Compiling on OSX - redirect from RE: [fltk.general] Changes to x, y, w, h meaning in sub windows? - [General Use]

18 views
Skip to first unread message

MacArthur, Ian (Leonardo, UK)

unread,
Aug 2, 2017, 4:52:23 AM8/2/17
to fltkg...@googlegroups.com

> In my earlier attempt I used the XCode / Framework approach, which
> seemingly ended in corrupt libraries. So I tried taking your
> instructions literally, complete with a fresh download, to start from a
> very clean, well known starting point. Oops. Not so well known...

> Ken


Hi Ken,

I'm currently about 5 miles from my Mac, so can't check this, but to build fltk at the command line, it generally goes something like this:

- install Xcode and make sure the command line tools are also added (ISTR that Apple have made this harder recently, which may be pertinent in your case.)

- download the tarball (or grab svn latest)

- unpack the tarball into a clean working directory

- cd into the working directly and invoke configure. You need not set any "special" options to configure.

Now this step is "tricky" on recent Mac's as Apple seem to have moved a lot of the tools into "odd" places; try "which configure" to see if it is in scope and in the path for your shell. If not, try "locate configure" to see where it actually is on your machine and add that to the path.

On my machine, this pretty much Just Works, but this machine was updated from a much older version of Xcode that put things in "sensible" places. I hear that newer Macs with recent Xcode do not play nice at times...

Let us know whether your shell can see configure, and what path it finds it in; it may be useful reference info for others I think.

- Once configure completes, invoke "make" and wait a bit. By rights, it should Just Work.

- Invoke "test/demo" and try out the test samples to see that everything built OK.



Invoking the compiler from the shell, I always just use "gcc" or "g++". Apple no longer use a gcc compiler AFAIK, but they do provide some stubs that invoke their current compiler (LLVM/clang/whatever) as if it were gcc, and that works well for me.

In your shell, try "which gcc" and let us know what reports - is it finding a compiler?

If so, try "gcc -v" and show us what that reports; we need to see what compiler it is actually trying to call (the Apple wrapper stubs can call several different compiler personalities at this stage, we need to know which is in use here.)


Also, be interesting to know whether your Mac has the autoconf tools installed. My (older) Mac does, but I hear that Apple no longer distribute the autoconf tools with Xcode, so that might be problematic (though sould not affect "normal" building with the stock fltk tarball of course.) Again, the results from "locate autoconf" might be useful to see here.

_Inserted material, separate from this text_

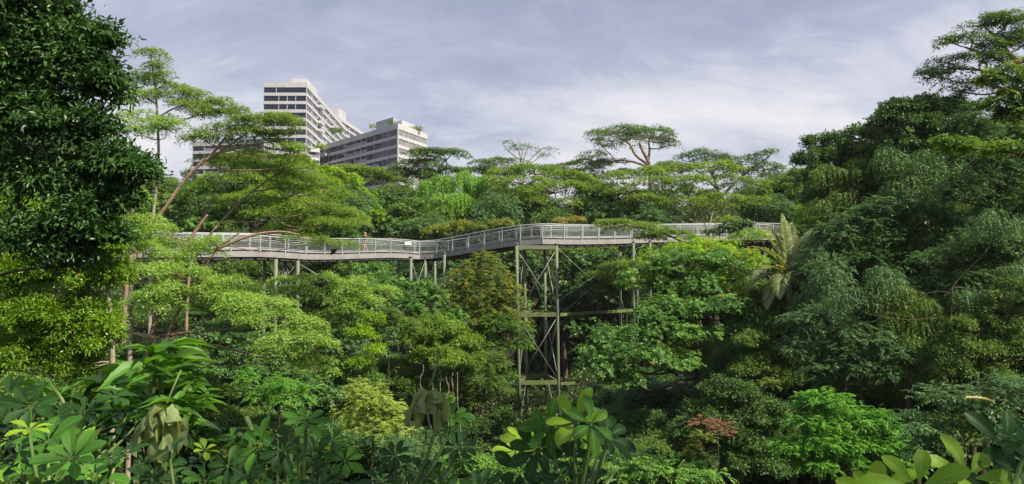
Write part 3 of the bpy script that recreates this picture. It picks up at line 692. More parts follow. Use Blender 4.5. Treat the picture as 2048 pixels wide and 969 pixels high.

Looking forward to the answers!

Cheers,
--
Ian








Leonardo MW Ltd
Registered Office: Sigma House, Christopher Martin Road, Basildon, Essex SS14 3EL
A company registered in England & Wales. Company no. 02426132
********************************************************************
This email and any attachments are confidential to the intended
recipient and may also be privileged. If you are not the intended
recipient please delete it from your system and notify the sender.
You should not copy it or use it for any purpose nor disclose or
distribute its contents to any other person.
********************************************************************

Greg Ercolano

unread,
Aug 2, 2017, 12:05:06 PM8/2/17
to fltkg...@googlegroups.com
On 08/02/17 01:52, MacArthur, Ian (Leonardo, UK) wrote:
> Hi Ken, I'm currently about 5 miles from my Mac, so can't check this, but to build fltk at the command line, it generally goes something like this:

I too think it's that Ken has Xcode installed but NOT the Xcode command line compiler tools,
which for whatever reason Apple chose to recently make a separate install.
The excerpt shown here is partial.